__INSTRUCTIONS TO FOLLOW__:
Omit all pictures and transcribe only the lines in the entries below that run from the line with "What Blender Python" through the line with "COL = SC.collection".

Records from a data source
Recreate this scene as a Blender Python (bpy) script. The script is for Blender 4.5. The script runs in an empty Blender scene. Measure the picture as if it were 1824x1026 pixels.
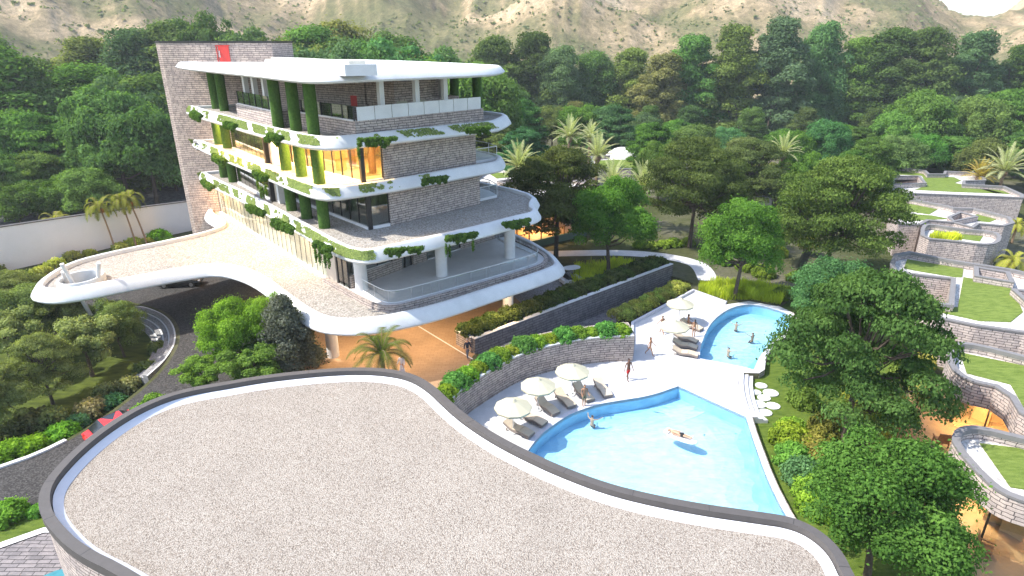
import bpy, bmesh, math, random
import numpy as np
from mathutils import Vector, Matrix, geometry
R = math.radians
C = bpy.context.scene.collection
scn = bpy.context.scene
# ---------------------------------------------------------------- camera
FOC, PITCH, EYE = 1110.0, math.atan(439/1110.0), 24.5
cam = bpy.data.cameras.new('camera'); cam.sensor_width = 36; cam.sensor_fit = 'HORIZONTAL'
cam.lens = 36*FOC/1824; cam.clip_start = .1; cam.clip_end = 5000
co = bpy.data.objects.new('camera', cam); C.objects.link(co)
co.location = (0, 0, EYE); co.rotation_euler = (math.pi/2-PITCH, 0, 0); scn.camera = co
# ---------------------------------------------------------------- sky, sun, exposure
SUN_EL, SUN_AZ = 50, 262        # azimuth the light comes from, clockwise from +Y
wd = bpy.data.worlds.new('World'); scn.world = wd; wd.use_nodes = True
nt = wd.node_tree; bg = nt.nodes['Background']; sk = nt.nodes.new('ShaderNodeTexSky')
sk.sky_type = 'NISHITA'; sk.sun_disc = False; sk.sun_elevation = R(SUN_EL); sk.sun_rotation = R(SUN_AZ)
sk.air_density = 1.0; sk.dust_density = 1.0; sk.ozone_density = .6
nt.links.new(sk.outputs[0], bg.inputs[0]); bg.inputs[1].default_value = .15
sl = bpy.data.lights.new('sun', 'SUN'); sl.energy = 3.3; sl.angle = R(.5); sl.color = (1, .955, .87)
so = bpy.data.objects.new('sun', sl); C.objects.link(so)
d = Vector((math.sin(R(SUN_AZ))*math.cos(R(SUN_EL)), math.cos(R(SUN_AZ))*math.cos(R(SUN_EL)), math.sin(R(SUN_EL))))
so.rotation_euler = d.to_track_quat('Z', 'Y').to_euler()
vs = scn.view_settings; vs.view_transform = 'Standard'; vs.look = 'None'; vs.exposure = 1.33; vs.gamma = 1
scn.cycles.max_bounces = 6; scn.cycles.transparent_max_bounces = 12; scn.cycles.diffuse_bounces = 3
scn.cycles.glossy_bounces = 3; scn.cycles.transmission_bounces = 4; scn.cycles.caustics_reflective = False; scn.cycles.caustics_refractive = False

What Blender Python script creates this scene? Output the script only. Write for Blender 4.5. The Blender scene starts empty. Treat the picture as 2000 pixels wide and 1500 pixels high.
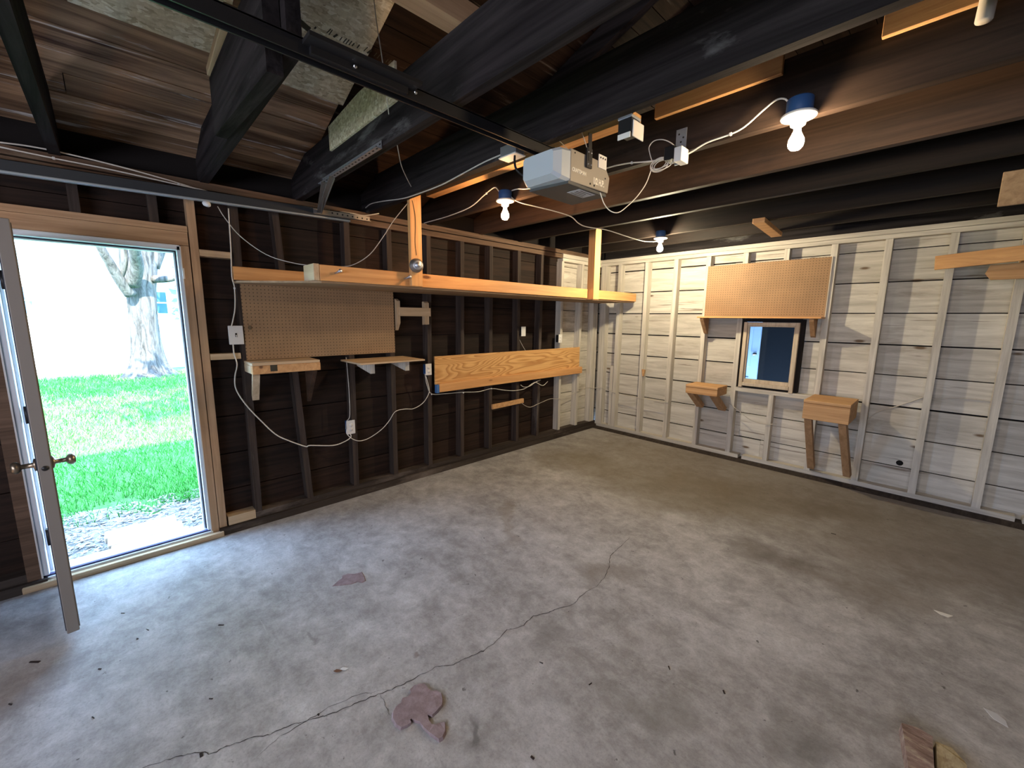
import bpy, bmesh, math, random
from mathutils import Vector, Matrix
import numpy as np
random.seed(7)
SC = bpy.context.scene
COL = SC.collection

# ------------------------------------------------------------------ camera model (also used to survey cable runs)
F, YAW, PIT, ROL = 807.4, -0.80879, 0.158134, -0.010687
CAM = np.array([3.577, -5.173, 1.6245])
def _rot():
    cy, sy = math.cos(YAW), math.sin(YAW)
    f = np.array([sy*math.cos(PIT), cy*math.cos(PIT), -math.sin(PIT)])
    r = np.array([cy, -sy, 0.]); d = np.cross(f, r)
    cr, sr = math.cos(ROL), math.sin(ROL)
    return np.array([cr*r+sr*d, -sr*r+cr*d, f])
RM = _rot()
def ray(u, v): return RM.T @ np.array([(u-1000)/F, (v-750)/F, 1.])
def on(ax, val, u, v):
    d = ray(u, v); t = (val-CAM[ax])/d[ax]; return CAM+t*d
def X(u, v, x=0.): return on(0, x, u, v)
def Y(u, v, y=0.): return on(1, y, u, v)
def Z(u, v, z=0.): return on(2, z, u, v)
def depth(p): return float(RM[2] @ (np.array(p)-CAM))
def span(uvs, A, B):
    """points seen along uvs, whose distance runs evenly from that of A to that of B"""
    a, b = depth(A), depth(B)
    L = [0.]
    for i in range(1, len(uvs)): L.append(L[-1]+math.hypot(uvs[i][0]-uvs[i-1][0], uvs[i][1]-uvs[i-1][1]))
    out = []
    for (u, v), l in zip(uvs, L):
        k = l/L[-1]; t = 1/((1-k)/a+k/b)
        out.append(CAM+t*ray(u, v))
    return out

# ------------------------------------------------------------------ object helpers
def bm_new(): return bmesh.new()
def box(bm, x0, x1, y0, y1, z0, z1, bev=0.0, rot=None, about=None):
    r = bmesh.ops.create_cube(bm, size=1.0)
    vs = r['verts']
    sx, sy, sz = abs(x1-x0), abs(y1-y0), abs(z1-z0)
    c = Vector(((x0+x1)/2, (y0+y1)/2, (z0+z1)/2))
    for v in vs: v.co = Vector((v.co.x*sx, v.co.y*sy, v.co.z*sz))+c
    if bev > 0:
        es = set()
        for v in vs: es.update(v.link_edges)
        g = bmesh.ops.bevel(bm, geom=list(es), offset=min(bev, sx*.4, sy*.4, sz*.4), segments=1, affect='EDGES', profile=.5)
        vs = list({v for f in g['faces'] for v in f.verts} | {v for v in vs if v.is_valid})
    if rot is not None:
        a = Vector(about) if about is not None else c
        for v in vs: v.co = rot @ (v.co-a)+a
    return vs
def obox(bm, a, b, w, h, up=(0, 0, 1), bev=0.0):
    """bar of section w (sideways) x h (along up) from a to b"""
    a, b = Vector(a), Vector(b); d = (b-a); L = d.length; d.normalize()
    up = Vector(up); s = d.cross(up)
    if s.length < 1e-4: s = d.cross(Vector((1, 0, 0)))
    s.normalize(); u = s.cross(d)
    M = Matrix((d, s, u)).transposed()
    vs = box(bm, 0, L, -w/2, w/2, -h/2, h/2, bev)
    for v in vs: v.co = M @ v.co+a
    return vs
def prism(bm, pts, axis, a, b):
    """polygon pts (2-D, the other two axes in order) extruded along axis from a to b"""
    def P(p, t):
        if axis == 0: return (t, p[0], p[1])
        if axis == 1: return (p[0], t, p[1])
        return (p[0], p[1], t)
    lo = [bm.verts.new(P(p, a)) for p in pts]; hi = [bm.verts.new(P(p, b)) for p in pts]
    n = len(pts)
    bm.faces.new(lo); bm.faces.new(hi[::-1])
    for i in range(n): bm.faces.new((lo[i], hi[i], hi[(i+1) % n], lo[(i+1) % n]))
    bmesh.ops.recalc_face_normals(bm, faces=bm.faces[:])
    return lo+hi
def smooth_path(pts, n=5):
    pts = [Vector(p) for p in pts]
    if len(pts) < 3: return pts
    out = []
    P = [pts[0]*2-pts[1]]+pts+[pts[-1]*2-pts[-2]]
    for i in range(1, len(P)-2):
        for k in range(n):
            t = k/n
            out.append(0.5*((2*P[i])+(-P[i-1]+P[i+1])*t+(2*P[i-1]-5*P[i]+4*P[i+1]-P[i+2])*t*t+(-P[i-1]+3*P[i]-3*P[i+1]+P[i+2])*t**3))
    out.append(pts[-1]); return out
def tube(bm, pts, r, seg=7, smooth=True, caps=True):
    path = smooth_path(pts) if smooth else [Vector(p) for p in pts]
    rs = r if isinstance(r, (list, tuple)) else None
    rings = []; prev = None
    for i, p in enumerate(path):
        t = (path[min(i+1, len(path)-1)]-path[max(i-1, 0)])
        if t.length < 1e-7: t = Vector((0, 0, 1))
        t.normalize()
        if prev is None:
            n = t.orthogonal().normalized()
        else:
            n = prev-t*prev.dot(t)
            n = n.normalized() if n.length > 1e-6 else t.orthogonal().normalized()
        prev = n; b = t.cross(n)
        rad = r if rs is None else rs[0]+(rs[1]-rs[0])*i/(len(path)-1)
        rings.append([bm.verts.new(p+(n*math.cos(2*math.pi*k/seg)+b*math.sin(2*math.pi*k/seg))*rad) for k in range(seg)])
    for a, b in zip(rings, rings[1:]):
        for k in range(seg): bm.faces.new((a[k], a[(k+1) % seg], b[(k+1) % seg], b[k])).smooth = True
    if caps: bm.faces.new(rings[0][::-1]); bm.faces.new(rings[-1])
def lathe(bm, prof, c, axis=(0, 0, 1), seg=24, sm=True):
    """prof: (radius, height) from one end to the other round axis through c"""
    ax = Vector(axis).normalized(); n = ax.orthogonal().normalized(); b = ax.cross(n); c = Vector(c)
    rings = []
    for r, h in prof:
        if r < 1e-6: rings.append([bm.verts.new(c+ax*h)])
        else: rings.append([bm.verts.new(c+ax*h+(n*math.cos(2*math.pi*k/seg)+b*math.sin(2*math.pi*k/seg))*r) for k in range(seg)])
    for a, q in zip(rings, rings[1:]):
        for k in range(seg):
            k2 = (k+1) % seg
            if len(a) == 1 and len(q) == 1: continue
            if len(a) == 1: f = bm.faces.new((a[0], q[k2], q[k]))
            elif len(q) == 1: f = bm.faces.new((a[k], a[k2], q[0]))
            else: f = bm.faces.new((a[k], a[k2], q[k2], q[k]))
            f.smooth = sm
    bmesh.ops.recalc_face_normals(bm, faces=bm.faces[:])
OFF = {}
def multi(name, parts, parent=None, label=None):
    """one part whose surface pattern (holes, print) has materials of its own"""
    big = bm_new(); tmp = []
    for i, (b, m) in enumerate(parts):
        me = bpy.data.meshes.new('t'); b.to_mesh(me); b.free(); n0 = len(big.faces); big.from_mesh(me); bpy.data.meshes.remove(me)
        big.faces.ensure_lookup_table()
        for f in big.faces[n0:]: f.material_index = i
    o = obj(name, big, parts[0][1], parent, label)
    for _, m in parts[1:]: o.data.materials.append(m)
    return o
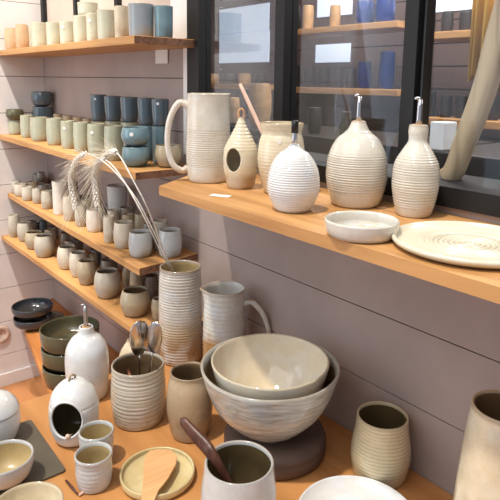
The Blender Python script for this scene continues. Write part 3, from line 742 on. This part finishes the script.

__CORRECT RESPONSE__:
What Blender Python script creates this scene? Output the script only. Write for Blender 4.5. The Blender scene starts empty. Treat the picture as 2000 pixels wide and 1500 pixels high.
import bpy, bmesh, math, random
from mathutils import Vector, Matrix
import numpy as np
random.seed(7)
SC = bpy.context.scene
COL = SC.collection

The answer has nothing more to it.